Accordingly, I think a true relativist will should not say that A and B have "different relativisms." They should say that (1) there is only one doctrine -- relativism, (2) that doctrine is true, (3) Different people can accept it or reject it, and finally (4) that doctrine holds that A and B in the case you described have the same *relativism* but different *values*.
I suspect that a lot of the "problems" people have with relativism stem from their taking the doctrine to *be* a normative theory (example: it's often claimed to be contradictory, as it asserts -- as an objective norm -- that there are no objective norms). If this is how relativism is understood, then I agree: it's absurd. But, As I've indicated above, I don't think it's correct to render relativism as a normative theory. A more charitable reading is that it merely purports to *describe* normative reality: that it asserts merely a descriptive there *are* only relative values, not objective ones.

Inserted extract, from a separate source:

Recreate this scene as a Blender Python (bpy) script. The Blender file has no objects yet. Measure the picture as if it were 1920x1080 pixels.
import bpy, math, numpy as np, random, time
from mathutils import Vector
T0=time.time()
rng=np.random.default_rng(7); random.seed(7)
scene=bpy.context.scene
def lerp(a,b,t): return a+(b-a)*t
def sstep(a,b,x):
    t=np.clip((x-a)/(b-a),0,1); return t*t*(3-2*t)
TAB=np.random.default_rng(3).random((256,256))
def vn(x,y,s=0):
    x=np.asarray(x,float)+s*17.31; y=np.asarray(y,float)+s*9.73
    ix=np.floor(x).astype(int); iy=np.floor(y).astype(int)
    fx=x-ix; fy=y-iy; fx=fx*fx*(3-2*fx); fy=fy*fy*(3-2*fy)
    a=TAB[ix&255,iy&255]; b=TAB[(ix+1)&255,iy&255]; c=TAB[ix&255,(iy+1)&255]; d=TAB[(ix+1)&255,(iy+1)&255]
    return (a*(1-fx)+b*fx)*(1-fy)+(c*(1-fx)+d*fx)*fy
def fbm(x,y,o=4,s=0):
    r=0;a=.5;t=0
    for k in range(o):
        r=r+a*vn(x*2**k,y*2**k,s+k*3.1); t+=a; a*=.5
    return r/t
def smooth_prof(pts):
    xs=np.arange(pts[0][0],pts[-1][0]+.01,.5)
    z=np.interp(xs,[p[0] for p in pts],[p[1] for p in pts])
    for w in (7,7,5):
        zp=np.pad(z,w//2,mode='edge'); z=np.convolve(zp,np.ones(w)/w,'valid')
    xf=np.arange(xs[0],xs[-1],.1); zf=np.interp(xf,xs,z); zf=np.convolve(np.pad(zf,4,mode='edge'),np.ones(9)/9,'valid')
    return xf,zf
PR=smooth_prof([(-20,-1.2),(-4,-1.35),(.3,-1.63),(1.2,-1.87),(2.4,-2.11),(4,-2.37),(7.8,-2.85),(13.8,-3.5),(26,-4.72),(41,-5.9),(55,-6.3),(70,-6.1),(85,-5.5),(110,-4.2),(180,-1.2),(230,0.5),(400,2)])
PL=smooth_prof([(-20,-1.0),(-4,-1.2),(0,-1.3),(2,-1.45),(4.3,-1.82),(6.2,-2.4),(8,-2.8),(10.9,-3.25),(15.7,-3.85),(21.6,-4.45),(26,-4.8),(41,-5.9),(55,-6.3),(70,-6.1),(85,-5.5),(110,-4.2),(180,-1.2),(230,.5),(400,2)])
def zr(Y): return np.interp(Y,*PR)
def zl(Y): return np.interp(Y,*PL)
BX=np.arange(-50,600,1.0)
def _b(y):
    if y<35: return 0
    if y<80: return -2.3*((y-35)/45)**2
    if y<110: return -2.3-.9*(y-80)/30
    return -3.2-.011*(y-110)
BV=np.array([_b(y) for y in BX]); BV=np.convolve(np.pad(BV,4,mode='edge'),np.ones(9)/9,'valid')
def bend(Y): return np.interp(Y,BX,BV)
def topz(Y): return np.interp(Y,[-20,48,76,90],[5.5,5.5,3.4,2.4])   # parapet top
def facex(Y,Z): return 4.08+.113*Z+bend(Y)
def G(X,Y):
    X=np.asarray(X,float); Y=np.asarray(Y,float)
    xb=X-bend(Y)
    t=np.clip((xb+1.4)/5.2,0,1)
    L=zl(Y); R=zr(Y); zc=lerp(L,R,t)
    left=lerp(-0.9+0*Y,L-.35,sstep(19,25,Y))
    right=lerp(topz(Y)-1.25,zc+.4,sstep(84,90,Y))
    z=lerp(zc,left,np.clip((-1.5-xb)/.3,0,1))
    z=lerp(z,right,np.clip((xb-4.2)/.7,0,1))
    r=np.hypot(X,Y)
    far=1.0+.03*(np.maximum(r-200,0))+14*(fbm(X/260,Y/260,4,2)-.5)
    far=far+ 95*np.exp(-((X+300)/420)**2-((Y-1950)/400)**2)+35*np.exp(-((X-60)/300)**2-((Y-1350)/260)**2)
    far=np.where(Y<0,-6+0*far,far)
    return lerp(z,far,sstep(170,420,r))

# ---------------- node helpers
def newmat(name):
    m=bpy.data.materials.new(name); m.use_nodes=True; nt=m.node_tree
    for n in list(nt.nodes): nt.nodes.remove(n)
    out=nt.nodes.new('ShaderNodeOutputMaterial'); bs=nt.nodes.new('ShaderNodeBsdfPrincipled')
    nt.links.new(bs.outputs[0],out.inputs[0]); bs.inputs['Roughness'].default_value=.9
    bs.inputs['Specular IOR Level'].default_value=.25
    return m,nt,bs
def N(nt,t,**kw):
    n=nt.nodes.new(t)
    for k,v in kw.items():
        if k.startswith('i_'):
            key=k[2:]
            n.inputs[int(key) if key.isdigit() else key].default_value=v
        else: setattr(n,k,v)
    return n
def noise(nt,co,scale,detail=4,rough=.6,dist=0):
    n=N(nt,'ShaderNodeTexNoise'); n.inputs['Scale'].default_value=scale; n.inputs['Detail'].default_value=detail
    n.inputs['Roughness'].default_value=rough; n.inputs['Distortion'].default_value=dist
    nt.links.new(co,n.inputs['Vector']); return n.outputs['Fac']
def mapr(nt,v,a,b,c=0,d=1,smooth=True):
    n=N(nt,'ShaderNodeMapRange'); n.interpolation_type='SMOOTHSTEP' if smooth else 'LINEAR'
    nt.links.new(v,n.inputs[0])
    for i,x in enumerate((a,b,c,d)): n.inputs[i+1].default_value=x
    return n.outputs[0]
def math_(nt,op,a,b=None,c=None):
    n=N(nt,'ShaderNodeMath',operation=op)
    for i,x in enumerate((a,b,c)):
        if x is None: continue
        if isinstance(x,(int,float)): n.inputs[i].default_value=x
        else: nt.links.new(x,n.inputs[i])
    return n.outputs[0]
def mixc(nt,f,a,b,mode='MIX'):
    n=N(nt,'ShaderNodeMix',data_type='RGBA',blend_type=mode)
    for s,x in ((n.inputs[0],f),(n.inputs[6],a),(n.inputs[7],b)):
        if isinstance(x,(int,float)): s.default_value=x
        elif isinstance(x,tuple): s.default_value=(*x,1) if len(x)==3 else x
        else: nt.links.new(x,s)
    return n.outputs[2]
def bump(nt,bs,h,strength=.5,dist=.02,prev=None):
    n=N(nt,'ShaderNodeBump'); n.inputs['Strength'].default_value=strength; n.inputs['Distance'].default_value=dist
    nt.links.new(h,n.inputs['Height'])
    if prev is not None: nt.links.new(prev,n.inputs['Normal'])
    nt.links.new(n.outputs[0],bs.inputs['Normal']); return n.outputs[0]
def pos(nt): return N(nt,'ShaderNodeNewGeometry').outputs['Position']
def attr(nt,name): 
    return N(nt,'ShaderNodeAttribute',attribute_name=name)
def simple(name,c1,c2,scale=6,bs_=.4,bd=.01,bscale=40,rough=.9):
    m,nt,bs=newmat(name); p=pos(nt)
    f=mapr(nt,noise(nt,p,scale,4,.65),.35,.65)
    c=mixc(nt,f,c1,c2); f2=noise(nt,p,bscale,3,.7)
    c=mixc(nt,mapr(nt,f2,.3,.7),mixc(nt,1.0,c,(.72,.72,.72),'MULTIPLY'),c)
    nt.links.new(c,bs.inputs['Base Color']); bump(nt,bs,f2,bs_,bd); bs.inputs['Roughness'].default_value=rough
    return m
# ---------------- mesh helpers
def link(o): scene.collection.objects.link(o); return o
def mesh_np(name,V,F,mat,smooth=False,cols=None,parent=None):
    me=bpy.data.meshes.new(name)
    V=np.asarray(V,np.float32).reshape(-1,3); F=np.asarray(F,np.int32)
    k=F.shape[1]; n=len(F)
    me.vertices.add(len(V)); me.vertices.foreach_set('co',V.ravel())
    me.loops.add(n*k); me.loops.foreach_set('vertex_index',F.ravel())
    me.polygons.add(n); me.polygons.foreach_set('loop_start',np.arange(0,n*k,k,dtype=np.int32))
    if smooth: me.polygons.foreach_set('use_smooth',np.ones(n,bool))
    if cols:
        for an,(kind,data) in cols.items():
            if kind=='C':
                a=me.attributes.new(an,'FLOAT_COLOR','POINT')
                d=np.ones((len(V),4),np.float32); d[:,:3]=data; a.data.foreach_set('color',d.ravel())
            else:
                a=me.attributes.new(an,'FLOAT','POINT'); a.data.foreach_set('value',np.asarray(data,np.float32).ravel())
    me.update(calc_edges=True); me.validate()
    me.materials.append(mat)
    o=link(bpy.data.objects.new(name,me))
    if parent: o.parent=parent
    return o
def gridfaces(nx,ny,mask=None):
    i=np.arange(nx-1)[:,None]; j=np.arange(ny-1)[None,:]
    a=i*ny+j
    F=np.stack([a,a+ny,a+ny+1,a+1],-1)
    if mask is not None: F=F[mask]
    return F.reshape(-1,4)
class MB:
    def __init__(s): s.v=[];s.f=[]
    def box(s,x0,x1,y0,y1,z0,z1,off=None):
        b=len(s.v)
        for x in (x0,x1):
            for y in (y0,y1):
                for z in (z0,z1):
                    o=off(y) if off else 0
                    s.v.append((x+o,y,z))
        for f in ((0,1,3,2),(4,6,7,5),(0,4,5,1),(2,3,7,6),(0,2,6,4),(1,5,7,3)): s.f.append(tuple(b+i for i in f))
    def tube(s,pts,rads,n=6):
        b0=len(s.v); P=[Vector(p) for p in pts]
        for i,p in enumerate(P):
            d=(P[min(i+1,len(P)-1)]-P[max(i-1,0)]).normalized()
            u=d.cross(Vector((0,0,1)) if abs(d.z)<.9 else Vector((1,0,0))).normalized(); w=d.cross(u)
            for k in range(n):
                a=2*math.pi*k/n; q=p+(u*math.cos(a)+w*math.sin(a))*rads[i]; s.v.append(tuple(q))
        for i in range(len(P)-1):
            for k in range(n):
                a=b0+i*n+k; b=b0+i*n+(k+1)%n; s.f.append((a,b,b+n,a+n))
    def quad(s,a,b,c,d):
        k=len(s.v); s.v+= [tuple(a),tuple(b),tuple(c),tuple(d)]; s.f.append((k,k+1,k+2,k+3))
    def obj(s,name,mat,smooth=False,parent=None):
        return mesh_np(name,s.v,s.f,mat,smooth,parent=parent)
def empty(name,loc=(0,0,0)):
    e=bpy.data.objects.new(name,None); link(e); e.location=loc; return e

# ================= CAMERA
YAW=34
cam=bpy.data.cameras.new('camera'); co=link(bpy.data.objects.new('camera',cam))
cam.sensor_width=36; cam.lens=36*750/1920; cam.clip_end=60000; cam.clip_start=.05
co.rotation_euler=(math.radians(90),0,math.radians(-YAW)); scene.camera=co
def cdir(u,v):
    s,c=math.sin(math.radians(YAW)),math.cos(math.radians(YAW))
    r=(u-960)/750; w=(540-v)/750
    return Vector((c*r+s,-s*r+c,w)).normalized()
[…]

(Note: and how might they make the argument for being a descriptive view? Here's my answer: they want to say, whenever a person says, "X is right/wrong", all they truly accomplish is asserting X is right/wrong-for-them or for-their culture. And why? Not because of some additional normative constraint on what can be a valid norm, but rather a metaphysical constraint on where norms come from: individual persons (valuers) or cultures (collective valuers). Finally, the relativist might admit that *if* there were truly universal agreement on values, *then* there would be an additional metaphysical ground: ground for objective norms for all humankind. But, I take the relativist as saying, there are no such universal norms. So, the only norms that truly exist are individual and cultural).
Posted by: Marcus Arvan | 02/01/2013 at 02:18 PM
What you both write sounds right to me. Could we reconcile the two main points by saying that relativism, being a ‘descriptive claim’ is devoid of normative content, in the sense that it does not say it is right to act in this or that way, or that persons ought to act in this or that way? It only describes the absence of something (objective normative truth or whatever) and describes what happens in the world (that different cultures claim different things have value).
Thus the relativist can say ‘Culture Z rejects relativism, and puts to death anyone who advocates relativism – and that is right for them’.
Posted by: Dan Dennis | 02/01/2013 at 03:08 PM
Where 'that is right for them' just means 'that is what they think is right, claim is right, use as a basis for decision-making etc'. Ie it might look like an objective normative claim but it is not - it is actually just descriptive.